One of the hardest decisions I have had to make is what career field to enter into. While my parents helped me to make this decision by making suggestions and guiding me the end decision was ultimately mine. An extreme parent may even make this decision for their child. However, it is not their decision to make because it is the child who must live with the results of it. In the end It is better for a child to be happy, than successful. Author Kate Wharmby Seldman is the Health and Entertainment Editor at Opposing Views and she reported on some very extreme parenting in one of her articles.

The article is about a beauty pageant mother in San Francisco who regularly injects her eight-year-old daughter with Botox to "get rid of wrinkles," so she can compete in beauty pageants. The mother claims this helps her daughter gain an edge in beauty pageants. (Seldman) This mother is not your typical kind of extreme parent. She is not pushing her daughter in school but, in beauty pageants. Many will probably agree that what this mother is doing is very extreme. While giving her daughter these injections may give her a leg up in these competitions it cannot be pleasant to receive them.

Nobody likes to get shots, especially not little girls. Plus, her daughter is so young it can have little effect anyway. This mother is causing her daughter unnecessary pain and raising her daughter to have an extremely skewed sense of self-worth. Personally, I would choose happiness over success any day. Perhaps the worst result of extreme parenting is that the bad memories will stay with the child forever. Lac Su is an executive for TalentSmart, a global think tank and management consulting firm and a writer after 5 p. m. and on the weekends.

In an article written by Su he shares his own personal experience with being the child of “tiger” parents. He begins his article with stating how horrified he was after reading about Amy Chau new book. Su describes how he was also raised by “tiger” parents and that still today he “bears the wounds” from it. Su’s parents would constantly remind him that he was stupid because he didn’t excel at school and forbid him to spend time with friends no matter how hard he worked. Perhaps the most terrifying story he tells is how his parents would force him to eat the brain of a cow every weekend in an attempt to “cure” his stupidity.

Su ends his article with a plea to Chau saying, “I would trade every last bit of my success in life to live without the deep wounds given to me by a Tiger Mother. ” (Su) Childhood experiences shape our lives and stay with us forever. Some of my fondest memories are from when I was a kid. I can remember playing outside with my siblings almost every day. We spent most of our time in the woods behind are house, exploring and playing games. Even so, my siblings and I all did well in school. We knew that we could play as long as we wanted to, as long as we finished our work first.

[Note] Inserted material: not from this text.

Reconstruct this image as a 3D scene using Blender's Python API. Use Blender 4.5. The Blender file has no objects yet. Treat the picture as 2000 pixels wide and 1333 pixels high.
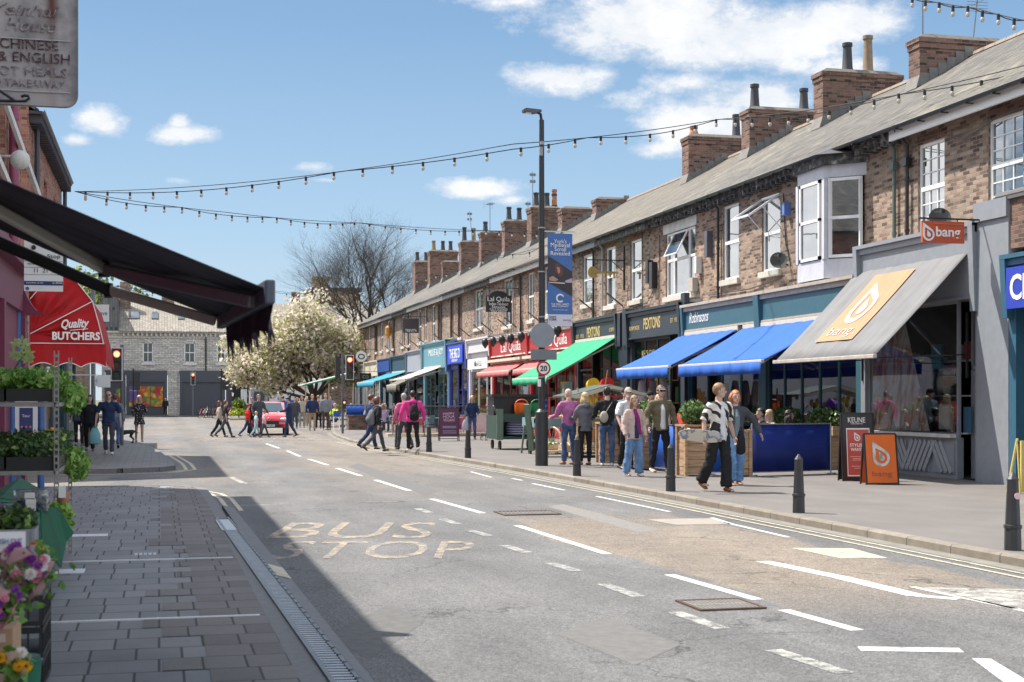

Simply put childhood is the time to be a child. Extreme parents are ruining this precious time for their children. They are so concerned about their children’s future that they sacrifice the happiness and carefree experience of being a child. You only get to be young once. Parents shouldn’t spoil this experience for their children. In conclusion, extreme parenting is simply too extreme and should be avoided by parents. There is no one perfect way to raise a child, nor is there a perfect parent. Nevertheless, certain parenting techniques should never be used. “Tiger” parenting may get results but, it is not the only way.

A happy child does not spend all their time practicing the violin, doing their homework and learning to speak a foreign language. It is much easier to order someone to work harder when they are struggling, than to talk with them about why they are having problems and try to find a solution. It is okay for a parent to have high expectations for their child but they should convey those expectations in a caring and lov ing way. Discipline can be extremely beneficial to a child but too much will do the opposite. The most important thing to remember is that a child must still be allowed to be a child.